7                        We also conclude Vogelsberg’s inculpatory statements were voluntary.  The question of voluntariness is also one of law, based on historical facts.  State v. Agnello, 2004 WI App 2, ¶8, 269 Wis. 2d 260, 674 N.W.2d 594.  In resolving it, we examine the suspect’s susceptibility to pressure, and the nature of the police tactics used to overcome the suspect’s ability to resist.  Id., ¶9.  Here, Vogelsberg was nervous, but not excessively so.  Apart from that, there is no evidence that his age, education, intelligence, mental and physical condition, or prior police contacts made him more vulnerable to pressure than any person suspected of serious crimes. 

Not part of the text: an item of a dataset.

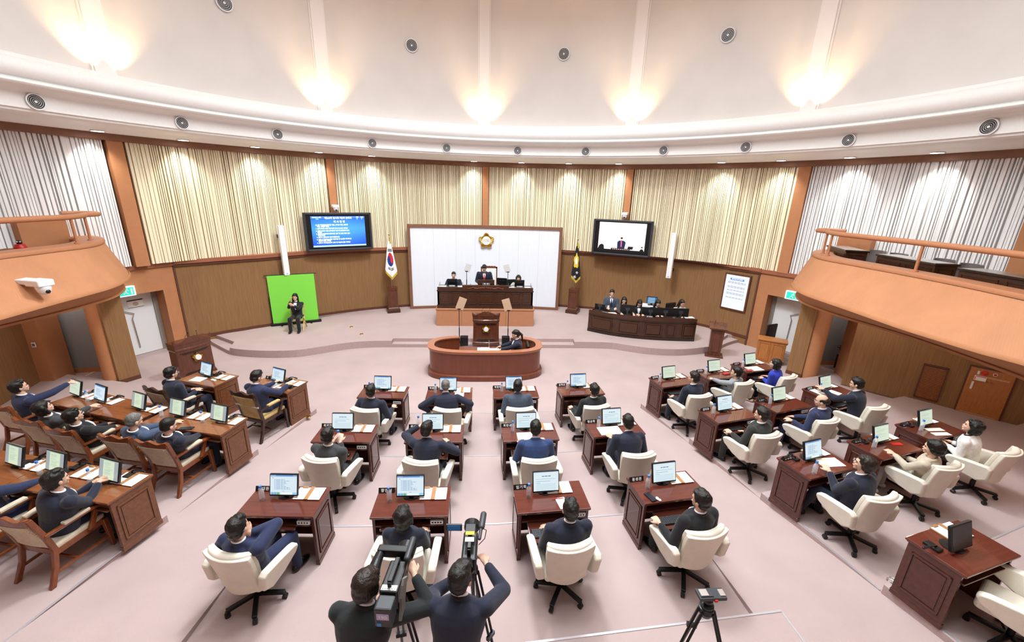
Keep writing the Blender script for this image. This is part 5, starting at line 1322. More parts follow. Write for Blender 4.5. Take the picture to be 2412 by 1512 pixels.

8                        Additionally, nothing about Neubauer’s tactics during the interrogation made it coercive.  The trial court made no finding that he threatened Vogelsberg, nor attempted to trick him with untruthful statements.  Neubauer assured Vogelsberg that he was not under arrest.  Although Neubauer refused Vogelsberg’s request to postpone the interview, Vogelsberg cannot contend that Neubauer’s refusal coerced him into incriminating himself.  The option of remaining silent remained.  Also, Neubauer did not extend the interrogation for an unreasonable length of time, and he did not conduct it in a police station or other potentially coercive place.  In short, the circumstances did not remove Vogelsberg’s freedom to choose between silence or self-incrimination. 

            By the Court.—Order reversed.

            This opinion will not be published.  See Wis. Stat. Rule 809.23(1)(b)5 (2003-04).


 



[1]  Miranda v. Arizona, 384 U.S. 436 (1966).